* [Source data]:
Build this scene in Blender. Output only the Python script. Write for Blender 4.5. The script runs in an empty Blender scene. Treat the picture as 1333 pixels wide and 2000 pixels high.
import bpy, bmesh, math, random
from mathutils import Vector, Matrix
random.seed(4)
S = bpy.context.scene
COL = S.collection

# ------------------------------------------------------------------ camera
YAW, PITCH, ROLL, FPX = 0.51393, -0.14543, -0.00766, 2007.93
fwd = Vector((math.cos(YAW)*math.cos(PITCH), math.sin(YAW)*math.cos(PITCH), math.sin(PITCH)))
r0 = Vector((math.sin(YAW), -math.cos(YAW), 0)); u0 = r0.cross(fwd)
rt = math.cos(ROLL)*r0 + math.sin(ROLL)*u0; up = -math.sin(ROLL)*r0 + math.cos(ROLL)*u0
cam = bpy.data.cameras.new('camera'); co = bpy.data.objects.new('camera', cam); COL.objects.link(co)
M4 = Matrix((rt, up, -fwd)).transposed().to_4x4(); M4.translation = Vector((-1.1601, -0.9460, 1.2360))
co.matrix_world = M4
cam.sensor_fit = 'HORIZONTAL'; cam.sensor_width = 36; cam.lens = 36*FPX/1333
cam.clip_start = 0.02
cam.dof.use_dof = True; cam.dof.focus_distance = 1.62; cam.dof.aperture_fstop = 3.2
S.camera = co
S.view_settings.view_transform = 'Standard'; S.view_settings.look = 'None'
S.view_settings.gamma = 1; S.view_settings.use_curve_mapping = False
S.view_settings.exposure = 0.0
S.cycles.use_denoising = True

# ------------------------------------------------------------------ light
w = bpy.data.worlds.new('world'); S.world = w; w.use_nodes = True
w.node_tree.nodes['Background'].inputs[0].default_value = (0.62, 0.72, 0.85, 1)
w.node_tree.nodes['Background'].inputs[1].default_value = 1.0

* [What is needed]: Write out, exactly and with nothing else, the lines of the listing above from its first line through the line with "COL = S.collection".

* [Final result]:
Build this scene in Blender. Output only the Python script. Write for Blender 4.5. The script runs in an empty Blender scene. Treat the picture as 1333 pixels wide and 2000 pixels high.
import bpy, bmesh, math, random
from mathutils import Vector, Matrix
random.seed(4)
S = bpy.context.scene
COL = S.collection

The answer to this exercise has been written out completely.